What is it about what could have been that makes life so much more interesting? Over the past two weeks I found myself reading The Echoing Green: The Untold Story of Bobby Thomson, Ralph Branca and the Shot Heard Round the World by Joshua Prager. The book, of course, tells the story of the 1951 Giants Pennant, but pays special heed to the way in which the Giants cheated.
It makes you wonder. How well would that team have performed if they had not cheated? This year Elly De La Cruz and the Reds young core has served to light a fire under the Reds, propelling them into first place. Everyone talks about Elly De La Cruz’s “it factor.” But let’s take into account for a second the young core of the 1951 Giants. At it’s center were young pitchers, Maglie and Jansen, and perhaps even more importantly a young Monte Irvin and Willie Mays. Would Willie Mays have ignited the 1952 Giants in the same manner that Elly De La Cruz has done for the 2023 Reds? We can never be fully certain because it is fact that the Durocher’s Giants cheated.
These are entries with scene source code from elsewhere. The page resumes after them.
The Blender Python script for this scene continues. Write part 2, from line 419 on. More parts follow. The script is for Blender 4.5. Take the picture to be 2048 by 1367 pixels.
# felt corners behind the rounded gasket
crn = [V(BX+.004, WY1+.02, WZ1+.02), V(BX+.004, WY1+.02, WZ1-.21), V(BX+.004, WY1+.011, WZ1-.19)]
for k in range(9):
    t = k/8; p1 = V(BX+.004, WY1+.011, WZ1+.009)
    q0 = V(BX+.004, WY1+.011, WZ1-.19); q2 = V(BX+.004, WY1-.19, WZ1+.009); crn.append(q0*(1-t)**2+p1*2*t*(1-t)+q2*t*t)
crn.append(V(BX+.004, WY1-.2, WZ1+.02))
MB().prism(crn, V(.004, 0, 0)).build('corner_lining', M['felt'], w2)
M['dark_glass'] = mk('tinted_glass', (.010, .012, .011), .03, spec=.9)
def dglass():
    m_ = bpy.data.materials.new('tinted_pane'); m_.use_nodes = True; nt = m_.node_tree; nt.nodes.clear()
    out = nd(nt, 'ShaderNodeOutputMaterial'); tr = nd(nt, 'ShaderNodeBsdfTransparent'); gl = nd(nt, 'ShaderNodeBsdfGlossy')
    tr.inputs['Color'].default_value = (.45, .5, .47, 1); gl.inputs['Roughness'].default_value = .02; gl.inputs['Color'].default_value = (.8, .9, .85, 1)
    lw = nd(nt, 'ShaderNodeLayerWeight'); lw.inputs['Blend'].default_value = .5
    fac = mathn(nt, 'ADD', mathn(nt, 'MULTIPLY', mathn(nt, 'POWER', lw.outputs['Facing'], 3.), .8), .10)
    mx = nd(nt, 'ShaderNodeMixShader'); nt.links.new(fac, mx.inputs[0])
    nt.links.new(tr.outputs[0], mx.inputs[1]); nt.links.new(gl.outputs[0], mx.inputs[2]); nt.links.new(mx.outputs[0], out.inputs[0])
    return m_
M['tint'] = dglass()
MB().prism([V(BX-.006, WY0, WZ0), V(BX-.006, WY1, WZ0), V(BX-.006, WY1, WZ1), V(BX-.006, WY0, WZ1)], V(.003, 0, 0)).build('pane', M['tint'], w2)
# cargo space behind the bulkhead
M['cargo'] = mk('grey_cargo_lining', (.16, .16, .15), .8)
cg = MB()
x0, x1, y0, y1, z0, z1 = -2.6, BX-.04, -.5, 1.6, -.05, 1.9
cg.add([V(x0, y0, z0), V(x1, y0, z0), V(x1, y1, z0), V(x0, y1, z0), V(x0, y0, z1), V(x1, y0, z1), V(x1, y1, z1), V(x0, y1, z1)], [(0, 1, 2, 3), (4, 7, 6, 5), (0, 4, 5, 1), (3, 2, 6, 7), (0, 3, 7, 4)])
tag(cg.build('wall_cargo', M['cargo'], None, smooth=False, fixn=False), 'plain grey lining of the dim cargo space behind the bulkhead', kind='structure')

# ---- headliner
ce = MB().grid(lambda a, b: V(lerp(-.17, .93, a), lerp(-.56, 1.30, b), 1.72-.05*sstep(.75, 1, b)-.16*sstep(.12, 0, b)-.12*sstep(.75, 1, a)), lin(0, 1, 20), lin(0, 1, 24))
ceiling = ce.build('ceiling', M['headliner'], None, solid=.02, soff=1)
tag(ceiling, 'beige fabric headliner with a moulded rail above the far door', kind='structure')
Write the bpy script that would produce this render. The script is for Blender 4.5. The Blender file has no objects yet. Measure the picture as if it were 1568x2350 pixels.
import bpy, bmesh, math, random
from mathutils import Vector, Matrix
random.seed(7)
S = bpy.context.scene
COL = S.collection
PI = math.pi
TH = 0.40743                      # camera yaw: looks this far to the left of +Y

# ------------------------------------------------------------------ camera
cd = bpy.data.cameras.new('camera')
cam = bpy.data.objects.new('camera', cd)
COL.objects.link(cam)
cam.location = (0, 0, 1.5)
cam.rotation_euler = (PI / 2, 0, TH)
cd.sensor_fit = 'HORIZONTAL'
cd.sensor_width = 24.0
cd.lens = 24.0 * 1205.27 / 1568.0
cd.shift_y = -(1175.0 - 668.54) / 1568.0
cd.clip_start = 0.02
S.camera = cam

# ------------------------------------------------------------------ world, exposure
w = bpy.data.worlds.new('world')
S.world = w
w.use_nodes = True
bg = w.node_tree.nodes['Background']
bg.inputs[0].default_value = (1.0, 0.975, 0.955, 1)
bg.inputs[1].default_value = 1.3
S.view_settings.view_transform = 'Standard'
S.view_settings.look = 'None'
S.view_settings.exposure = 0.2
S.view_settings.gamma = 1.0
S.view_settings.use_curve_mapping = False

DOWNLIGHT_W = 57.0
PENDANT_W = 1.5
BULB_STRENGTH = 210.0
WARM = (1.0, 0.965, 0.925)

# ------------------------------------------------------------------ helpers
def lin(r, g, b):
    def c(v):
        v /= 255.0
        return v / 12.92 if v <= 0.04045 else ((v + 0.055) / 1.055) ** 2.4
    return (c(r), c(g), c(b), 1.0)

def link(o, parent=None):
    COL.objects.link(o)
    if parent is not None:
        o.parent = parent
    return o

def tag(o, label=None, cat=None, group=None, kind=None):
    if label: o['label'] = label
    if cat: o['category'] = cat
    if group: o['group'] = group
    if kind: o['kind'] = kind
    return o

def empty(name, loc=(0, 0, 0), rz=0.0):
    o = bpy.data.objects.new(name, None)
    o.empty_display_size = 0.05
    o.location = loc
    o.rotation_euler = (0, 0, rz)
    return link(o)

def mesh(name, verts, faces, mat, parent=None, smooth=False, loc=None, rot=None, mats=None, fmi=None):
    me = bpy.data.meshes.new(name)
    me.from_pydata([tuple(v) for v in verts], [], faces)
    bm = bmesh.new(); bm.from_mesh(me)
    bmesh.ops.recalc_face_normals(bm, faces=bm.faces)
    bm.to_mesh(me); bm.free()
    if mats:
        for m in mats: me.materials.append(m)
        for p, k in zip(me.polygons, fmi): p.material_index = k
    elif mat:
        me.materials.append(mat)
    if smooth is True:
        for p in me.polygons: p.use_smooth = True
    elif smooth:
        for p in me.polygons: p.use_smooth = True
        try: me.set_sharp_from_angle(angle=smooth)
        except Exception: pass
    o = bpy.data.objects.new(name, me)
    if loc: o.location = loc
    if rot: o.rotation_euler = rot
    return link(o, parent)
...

It’s the not knowing that I find interesting though. While we can never really know if Walter Johnson would have pitched as well as Randy Johnson in the nineties, or know if Ty Cobb could have hit .400 in the seventies, or if the Fifties Yankees were better than the Nineties Yankees, the biggest question to me will always be how the Negro Leaguers would have faired in MLB.
This week I started working on a series of drawings of the Detroit Stars and of Detroit Tigers wearing throwback Detroit Stars uniforms in the style of 1933 Goudey Chewing Gum cards. I can’t help but feel curious about the what could have beens, but I also just feel so attached to the what was.
I’ve just started Buck O’Neil’s Right on Time. He talks of being so proud to have played baseball with and against some of the most talented ballplayers of the thirties and forties. A man who could have been so bitter, just wasn’t. I think there is a lesson in that for all of us. While Capitalism has built an entire monopoly off of FOMO, what is it to recognize the beauty in the what is and what was.
I think that is why I am focused on this little Detroit Stars project. These men were great, maybe not recognized for being so, but no doubt great. I feel like in my art that is all that I want, to be great, whether anyone thinks I am or not. And really, what is being recognized as great, when you know that you are more of Bobby Thomson shirking the spotlight than you ever will be a Satchel Paige embodying the spotlight.